===== Supplied data =====

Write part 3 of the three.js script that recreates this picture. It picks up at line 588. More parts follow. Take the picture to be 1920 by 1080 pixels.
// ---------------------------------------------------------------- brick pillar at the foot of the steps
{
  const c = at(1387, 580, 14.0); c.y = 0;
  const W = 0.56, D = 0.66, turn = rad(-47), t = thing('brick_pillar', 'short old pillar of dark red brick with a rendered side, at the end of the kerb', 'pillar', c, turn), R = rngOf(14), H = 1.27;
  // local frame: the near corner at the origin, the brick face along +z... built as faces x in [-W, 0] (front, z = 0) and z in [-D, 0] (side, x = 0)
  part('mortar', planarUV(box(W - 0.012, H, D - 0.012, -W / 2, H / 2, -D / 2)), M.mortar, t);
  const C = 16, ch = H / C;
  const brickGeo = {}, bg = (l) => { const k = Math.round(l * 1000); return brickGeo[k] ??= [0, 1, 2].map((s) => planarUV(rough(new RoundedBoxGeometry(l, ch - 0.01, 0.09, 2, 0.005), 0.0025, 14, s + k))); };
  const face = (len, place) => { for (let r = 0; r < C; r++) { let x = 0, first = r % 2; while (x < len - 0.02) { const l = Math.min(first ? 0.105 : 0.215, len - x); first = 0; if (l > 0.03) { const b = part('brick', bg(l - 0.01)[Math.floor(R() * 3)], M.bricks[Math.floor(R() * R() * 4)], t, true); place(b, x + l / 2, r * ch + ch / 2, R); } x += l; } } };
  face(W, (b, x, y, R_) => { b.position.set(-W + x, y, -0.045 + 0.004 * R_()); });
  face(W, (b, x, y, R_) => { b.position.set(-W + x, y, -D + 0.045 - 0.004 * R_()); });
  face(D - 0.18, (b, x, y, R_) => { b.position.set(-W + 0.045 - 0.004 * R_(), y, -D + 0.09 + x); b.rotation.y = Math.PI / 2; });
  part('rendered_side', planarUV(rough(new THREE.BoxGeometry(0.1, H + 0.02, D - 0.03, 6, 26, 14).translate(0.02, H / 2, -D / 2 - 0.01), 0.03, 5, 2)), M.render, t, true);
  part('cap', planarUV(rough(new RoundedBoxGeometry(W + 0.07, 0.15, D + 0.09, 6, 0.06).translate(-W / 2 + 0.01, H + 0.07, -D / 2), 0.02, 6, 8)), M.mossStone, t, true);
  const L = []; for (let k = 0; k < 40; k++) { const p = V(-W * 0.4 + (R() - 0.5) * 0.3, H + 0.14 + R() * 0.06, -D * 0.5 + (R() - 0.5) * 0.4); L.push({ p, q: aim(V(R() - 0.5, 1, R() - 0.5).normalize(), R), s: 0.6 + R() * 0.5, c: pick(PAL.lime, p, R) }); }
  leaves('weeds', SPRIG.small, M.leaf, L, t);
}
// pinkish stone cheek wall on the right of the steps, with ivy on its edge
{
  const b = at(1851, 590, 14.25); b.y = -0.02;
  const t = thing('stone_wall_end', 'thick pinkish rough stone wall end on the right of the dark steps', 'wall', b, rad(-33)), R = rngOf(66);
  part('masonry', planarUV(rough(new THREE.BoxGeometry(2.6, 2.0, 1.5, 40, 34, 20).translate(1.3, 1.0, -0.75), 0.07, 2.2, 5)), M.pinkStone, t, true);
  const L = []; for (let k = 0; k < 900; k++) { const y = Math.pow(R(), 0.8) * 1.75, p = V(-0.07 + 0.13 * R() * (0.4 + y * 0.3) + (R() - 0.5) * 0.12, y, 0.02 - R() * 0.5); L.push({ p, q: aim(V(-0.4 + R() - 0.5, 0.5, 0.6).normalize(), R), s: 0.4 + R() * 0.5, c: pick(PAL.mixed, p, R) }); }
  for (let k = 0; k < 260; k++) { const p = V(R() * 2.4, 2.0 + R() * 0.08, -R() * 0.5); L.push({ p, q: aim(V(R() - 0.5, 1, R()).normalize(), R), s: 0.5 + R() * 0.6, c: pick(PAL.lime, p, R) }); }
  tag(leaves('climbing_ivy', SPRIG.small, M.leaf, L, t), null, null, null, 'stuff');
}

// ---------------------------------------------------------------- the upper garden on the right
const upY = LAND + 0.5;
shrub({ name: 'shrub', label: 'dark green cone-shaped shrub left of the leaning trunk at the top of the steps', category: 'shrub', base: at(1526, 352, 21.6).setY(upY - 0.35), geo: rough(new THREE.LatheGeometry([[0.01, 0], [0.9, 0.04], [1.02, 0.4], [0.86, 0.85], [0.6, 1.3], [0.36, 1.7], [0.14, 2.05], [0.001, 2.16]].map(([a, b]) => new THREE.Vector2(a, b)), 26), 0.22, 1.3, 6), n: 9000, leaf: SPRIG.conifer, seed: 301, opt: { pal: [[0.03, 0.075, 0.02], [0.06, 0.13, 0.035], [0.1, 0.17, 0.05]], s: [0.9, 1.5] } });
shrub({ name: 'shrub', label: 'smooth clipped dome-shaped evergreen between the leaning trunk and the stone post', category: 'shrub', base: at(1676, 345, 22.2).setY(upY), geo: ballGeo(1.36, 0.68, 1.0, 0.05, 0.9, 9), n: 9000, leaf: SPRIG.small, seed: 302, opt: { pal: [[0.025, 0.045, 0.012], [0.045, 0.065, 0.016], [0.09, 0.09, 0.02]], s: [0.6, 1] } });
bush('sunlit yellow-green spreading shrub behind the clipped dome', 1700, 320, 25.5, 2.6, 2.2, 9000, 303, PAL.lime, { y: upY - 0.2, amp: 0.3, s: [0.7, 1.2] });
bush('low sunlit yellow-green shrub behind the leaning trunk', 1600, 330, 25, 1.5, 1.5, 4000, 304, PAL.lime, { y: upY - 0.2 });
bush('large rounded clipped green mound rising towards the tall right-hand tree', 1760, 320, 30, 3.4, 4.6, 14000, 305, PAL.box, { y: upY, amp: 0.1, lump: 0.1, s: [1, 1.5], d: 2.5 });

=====

## What you should do
Determine how many lines include the string "part". Give no answer but the number.

## Exercise output
6